* Short task
Copy out exactly the lines from the start of the data to the line containing "SC.camera = cam". Include both.

* Dataset content

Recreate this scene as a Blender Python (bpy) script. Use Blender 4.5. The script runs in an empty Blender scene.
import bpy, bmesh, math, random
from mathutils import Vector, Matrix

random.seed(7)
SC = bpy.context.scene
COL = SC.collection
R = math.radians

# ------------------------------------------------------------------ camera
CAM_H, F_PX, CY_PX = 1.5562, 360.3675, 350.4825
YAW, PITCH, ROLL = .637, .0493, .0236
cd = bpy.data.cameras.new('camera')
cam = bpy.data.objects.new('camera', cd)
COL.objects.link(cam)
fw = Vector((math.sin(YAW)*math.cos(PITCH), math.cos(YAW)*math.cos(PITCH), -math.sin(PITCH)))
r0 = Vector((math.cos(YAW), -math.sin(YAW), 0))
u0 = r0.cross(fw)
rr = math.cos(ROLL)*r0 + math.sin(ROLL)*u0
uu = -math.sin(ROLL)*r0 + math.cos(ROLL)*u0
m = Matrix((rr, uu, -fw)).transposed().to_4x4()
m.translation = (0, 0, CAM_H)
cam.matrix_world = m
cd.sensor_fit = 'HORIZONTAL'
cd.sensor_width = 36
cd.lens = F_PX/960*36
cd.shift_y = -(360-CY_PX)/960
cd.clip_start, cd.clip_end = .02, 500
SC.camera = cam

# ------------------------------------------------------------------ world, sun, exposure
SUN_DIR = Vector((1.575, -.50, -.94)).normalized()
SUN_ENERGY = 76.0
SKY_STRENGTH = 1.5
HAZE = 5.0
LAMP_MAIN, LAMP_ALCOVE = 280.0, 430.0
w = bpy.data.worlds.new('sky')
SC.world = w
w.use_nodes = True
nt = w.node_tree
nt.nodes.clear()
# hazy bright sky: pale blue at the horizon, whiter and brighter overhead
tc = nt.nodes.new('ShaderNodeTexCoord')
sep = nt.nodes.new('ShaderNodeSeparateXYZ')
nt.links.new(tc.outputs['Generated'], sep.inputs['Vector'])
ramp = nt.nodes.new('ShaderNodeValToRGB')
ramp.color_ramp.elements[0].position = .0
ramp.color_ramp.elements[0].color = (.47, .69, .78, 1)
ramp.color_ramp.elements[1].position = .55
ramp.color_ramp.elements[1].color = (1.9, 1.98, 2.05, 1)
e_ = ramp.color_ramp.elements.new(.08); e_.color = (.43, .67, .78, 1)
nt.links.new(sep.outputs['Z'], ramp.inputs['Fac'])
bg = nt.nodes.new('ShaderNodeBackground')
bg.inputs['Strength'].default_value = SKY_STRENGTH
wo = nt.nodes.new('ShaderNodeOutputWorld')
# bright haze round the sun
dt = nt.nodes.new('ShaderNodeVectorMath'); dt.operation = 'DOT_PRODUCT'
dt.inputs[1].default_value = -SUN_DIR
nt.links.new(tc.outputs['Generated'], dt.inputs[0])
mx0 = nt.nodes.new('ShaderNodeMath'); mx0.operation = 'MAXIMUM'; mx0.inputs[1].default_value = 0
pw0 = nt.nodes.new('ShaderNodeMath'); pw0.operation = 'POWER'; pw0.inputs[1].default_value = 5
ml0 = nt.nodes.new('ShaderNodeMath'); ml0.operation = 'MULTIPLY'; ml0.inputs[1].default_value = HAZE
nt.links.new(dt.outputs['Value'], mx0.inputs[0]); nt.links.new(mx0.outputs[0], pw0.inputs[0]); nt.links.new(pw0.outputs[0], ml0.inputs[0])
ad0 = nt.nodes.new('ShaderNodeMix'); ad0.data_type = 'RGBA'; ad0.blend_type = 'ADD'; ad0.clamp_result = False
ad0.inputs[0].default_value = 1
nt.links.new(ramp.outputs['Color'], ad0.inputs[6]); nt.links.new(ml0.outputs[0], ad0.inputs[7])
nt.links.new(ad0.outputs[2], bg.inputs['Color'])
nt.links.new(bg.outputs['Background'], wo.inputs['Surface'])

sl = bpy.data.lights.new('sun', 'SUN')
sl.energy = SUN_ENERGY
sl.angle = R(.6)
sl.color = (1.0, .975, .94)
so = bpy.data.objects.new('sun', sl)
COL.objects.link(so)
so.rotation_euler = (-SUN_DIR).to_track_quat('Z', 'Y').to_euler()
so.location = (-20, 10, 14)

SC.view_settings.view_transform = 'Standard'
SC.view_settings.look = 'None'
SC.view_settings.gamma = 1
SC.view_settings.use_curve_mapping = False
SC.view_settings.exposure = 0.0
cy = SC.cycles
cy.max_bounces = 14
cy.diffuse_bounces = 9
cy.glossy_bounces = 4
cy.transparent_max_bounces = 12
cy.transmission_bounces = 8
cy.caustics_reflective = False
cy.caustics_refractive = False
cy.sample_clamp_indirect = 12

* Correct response
Recreate this scene as a Blender Python (bpy) script. Use Blender 4.5. The script runs in an empty Blender scene.
import bpy, bmesh, math, random
from mathutils import Vector, Matrix

random.seed(7)
SC = bpy.context.scene
COL = SC.collection
R = math.radians

# ------------------------------------------------------------------ camera
CAM_H, F_PX, CY_PX = 1.5562, 360.3675, 350.4825
YAW, PITCH, ROLL = .637, .0493, .0236
cd = bpy.data.cameras.new('camera')
cam = bpy.data.objects.new('camera', cd)
COL.objects.link(cam)
fw = Vector((math.sin(YAW)*math.cos(PITCH), math.cos(YAW)*math.cos(PITCH), -math.sin(PITCH)))
r0 = Vector((math.cos(YAW), -math.sin(YAW), 0))
u0 = r0.cross(fw)
rr = math.cos(ROLL)*r0 + math.sin(ROLL)*u0
uu = -math.sin(ROLL)*r0 + math.cos(ROLL)*u0
m = Matrix((rr, uu, -fw)).transposed().to_4x4()
m.translation = (0, 0, CAM_H)
cam.matrix_world = m
cd.sensor_fit = 'HORIZONTAL'
cd.sensor_width = 36
cd.lens = F_PX/960*36
cd.shift_y = -(360-CY_PX)/960
cd.clip_start, cd.clip_end = .02, 500
SC.camera = cam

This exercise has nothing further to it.